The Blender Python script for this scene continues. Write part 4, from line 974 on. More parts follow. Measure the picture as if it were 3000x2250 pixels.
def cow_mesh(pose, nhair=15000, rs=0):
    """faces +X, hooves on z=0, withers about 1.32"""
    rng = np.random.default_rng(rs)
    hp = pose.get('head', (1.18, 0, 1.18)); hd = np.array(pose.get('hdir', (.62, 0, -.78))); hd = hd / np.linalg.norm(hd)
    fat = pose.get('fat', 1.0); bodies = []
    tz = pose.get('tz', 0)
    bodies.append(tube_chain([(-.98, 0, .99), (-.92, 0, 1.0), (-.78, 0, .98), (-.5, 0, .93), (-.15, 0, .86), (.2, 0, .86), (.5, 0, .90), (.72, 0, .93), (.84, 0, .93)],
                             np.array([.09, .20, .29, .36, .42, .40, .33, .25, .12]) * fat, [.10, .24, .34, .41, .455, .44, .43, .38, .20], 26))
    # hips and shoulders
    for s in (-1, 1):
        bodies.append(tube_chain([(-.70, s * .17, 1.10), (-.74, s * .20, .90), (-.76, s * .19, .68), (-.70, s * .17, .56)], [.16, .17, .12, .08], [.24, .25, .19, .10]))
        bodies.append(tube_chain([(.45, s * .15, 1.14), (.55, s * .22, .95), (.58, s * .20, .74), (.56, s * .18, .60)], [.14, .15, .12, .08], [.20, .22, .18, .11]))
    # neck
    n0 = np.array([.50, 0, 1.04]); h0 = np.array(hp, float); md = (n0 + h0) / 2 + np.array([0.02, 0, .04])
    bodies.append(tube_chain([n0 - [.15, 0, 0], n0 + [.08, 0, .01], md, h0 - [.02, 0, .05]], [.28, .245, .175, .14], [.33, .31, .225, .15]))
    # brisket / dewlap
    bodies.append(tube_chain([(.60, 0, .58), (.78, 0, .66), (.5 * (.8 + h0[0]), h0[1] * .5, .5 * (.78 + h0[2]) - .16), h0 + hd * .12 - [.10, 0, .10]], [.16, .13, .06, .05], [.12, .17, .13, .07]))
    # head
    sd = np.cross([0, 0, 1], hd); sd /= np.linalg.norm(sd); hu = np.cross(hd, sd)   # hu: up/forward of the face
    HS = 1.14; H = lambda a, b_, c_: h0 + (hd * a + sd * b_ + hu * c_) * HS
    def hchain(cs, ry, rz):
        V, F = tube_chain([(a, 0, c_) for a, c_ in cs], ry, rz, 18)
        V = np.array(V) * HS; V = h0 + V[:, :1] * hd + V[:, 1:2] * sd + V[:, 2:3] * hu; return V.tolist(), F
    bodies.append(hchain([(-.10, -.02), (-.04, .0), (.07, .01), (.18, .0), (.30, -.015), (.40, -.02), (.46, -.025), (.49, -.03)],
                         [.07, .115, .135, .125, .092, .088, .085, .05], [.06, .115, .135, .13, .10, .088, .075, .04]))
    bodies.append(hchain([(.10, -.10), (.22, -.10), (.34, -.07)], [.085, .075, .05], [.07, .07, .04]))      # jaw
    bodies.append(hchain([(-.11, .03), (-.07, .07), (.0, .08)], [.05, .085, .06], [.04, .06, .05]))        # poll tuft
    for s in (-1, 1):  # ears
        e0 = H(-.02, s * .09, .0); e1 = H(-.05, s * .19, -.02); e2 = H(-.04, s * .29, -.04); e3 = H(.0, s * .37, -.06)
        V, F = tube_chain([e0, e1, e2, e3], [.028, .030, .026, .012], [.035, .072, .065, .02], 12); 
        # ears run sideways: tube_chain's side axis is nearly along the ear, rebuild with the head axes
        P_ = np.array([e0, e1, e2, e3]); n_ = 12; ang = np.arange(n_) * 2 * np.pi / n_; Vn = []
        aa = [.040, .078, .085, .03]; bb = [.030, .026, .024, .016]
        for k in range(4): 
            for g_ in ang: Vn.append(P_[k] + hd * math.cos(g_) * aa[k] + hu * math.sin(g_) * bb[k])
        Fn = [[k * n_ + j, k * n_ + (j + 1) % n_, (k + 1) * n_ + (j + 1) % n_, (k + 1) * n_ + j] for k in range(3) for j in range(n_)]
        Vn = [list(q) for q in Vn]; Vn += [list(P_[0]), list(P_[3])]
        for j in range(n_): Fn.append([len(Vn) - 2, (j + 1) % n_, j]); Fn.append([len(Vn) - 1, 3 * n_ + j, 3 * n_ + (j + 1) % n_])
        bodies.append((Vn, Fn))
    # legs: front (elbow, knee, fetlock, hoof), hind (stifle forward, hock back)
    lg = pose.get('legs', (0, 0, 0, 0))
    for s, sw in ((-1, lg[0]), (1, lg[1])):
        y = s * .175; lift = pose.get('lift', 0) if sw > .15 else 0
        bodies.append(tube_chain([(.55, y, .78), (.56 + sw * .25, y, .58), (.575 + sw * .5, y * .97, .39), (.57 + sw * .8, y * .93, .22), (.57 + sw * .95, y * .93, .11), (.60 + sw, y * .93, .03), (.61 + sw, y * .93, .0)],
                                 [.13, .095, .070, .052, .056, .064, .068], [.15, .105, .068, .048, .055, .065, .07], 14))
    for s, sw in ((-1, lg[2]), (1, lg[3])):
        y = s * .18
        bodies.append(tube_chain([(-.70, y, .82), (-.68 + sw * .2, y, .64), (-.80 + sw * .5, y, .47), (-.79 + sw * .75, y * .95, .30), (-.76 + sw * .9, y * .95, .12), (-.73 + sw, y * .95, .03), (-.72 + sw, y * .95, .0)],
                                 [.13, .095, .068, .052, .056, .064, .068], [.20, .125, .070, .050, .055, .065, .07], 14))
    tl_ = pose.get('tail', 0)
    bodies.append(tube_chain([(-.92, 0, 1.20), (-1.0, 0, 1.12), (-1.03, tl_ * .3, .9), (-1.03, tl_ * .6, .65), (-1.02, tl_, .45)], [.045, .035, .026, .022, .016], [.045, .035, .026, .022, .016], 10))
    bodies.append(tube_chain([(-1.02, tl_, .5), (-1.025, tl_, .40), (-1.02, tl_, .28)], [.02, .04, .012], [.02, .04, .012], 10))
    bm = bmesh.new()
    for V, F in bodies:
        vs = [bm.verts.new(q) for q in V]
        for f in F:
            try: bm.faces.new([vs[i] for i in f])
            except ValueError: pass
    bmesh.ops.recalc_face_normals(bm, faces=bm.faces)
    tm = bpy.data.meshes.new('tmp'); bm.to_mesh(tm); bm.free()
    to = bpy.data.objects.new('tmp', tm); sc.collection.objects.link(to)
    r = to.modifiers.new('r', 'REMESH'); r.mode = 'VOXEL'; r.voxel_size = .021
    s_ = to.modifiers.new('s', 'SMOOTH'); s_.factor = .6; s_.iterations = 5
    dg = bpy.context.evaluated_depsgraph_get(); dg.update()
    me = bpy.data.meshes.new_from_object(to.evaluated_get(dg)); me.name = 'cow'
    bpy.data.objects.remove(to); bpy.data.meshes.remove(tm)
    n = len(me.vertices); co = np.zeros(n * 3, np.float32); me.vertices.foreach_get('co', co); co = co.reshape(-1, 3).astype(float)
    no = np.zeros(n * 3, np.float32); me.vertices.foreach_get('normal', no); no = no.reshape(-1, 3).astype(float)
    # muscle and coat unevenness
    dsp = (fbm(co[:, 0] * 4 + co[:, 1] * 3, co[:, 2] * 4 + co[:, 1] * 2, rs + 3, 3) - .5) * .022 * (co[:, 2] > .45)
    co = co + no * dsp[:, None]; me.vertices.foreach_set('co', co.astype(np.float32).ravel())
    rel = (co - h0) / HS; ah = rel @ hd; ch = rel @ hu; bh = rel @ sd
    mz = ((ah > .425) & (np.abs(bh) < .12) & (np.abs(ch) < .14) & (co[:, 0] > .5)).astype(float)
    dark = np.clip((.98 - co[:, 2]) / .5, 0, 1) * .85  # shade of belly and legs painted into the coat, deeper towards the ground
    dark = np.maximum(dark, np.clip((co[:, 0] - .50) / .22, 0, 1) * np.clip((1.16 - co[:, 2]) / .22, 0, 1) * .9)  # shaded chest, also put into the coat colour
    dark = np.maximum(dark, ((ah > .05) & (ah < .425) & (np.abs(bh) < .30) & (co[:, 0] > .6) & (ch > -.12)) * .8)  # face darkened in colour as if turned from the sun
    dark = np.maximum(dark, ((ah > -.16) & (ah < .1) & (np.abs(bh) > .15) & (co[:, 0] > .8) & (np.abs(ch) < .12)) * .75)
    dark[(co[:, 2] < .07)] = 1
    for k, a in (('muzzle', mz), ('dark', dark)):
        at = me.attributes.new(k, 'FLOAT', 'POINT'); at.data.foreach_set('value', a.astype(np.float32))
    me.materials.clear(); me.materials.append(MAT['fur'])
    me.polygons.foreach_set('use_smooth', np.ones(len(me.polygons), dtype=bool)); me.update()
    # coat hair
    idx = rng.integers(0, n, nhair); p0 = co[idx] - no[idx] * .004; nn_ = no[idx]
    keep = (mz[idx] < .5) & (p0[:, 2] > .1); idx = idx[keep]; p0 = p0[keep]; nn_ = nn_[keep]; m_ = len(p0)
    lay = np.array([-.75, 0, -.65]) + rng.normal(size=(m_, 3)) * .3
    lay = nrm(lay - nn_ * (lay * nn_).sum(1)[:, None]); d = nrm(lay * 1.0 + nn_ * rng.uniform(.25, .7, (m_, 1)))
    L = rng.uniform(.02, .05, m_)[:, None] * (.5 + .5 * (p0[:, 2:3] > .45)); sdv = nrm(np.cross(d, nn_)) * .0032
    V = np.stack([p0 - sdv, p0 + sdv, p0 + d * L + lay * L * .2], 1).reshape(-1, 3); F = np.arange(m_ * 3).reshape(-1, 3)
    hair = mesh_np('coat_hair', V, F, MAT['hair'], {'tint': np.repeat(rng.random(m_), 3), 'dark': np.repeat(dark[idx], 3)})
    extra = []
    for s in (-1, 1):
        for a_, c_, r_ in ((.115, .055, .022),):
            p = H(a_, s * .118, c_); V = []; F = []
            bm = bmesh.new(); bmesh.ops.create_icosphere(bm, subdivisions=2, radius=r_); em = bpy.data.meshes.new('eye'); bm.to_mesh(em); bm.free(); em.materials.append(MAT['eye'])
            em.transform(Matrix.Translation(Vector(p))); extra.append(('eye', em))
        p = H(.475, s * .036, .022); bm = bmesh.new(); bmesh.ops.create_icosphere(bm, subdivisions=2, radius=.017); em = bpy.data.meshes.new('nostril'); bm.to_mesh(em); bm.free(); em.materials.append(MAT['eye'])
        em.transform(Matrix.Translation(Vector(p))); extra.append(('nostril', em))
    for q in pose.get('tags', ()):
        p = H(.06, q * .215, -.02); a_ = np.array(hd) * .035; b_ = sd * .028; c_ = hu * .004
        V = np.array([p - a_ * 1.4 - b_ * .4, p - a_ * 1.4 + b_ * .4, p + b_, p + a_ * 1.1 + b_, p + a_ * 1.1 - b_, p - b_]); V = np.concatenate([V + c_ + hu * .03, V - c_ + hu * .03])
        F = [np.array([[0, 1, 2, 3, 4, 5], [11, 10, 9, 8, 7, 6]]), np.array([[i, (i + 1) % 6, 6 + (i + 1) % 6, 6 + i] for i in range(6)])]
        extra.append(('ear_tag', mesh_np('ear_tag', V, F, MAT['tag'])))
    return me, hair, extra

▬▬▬

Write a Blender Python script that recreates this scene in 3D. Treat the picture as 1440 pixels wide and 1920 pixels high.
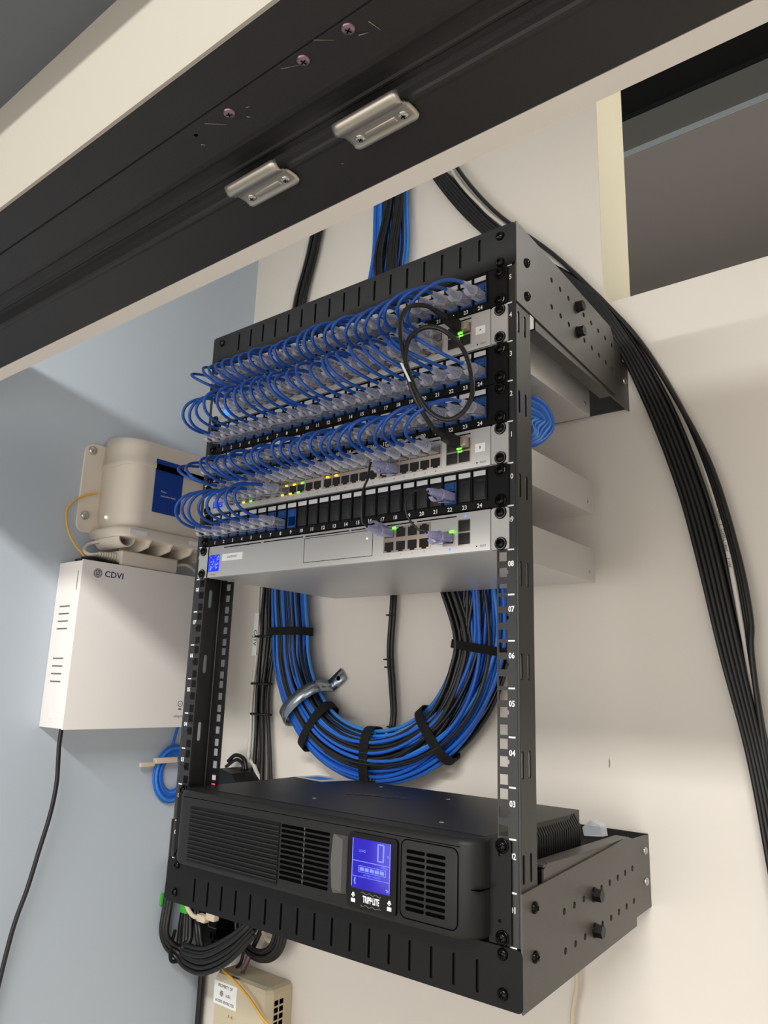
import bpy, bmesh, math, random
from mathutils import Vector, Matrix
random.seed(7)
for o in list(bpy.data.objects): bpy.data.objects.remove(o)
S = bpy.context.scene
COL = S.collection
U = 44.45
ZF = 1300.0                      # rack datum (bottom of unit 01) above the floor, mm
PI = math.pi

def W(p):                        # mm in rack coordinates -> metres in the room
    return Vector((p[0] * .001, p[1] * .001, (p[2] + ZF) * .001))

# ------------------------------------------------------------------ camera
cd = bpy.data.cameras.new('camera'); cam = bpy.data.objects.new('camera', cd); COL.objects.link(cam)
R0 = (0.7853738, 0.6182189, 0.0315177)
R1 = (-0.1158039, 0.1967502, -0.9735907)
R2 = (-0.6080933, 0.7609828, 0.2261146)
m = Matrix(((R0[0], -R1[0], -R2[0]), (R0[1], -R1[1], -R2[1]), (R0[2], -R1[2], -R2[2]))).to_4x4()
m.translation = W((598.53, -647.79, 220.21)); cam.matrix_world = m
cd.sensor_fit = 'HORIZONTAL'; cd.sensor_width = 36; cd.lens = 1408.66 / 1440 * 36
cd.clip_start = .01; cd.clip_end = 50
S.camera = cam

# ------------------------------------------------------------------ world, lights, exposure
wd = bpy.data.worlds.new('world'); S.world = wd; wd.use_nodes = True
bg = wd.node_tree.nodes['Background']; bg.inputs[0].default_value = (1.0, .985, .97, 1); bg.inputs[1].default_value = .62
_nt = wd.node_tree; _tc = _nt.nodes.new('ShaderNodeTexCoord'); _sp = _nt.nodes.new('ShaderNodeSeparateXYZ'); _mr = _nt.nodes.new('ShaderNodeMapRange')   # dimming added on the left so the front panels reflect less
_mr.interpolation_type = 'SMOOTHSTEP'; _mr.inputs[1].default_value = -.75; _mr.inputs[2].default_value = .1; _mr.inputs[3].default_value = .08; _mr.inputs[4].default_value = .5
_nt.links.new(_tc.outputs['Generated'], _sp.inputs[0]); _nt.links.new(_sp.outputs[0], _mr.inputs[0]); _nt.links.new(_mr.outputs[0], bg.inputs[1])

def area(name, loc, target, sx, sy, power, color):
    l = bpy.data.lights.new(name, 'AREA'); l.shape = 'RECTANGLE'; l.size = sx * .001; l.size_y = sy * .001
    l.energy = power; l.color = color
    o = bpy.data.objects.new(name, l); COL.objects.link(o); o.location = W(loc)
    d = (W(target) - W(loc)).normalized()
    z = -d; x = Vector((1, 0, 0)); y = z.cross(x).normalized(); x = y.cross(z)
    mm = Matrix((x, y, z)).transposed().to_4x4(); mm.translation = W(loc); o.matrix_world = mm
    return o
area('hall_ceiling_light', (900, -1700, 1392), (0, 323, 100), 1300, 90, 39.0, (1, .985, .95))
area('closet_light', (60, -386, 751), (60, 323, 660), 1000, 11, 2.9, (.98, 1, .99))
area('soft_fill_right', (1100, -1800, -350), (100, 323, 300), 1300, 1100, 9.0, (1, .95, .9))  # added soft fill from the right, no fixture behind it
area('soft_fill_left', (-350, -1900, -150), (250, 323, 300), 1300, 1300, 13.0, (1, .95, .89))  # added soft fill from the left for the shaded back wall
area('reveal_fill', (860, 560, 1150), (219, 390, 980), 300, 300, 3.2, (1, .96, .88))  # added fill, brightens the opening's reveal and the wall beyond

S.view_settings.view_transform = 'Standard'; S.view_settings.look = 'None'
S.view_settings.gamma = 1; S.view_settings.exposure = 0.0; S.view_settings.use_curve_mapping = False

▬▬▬

### Task
Above are the records. Copy word for word only their lines from the one holding "Write a Blender" through the one holding "return Vector((p[0] *", both included, and skip the images.

### Written response
Write a Blender Python script that recreates this scene in 3D. Treat the picture as 1440 pixels wide and 1920 pixels high.
import bpy, bmesh, math, random
from mathutils import Vector, Matrix
random.seed(7)
for o in list(bpy.data.objects): bpy.data.objects.remove(o)
S = bpy.context.scene
COL = S.collection
U = 44.45
ZF = 1300.0                      # rack datum (bottom of unit 01) above the floor, mm
PI = math.pi

def W(p):                        # mm in rack coordinates -> metres in the room
    return Vector((p[0] * .001, p[1] * .001, (p[2] + ZF) * .001))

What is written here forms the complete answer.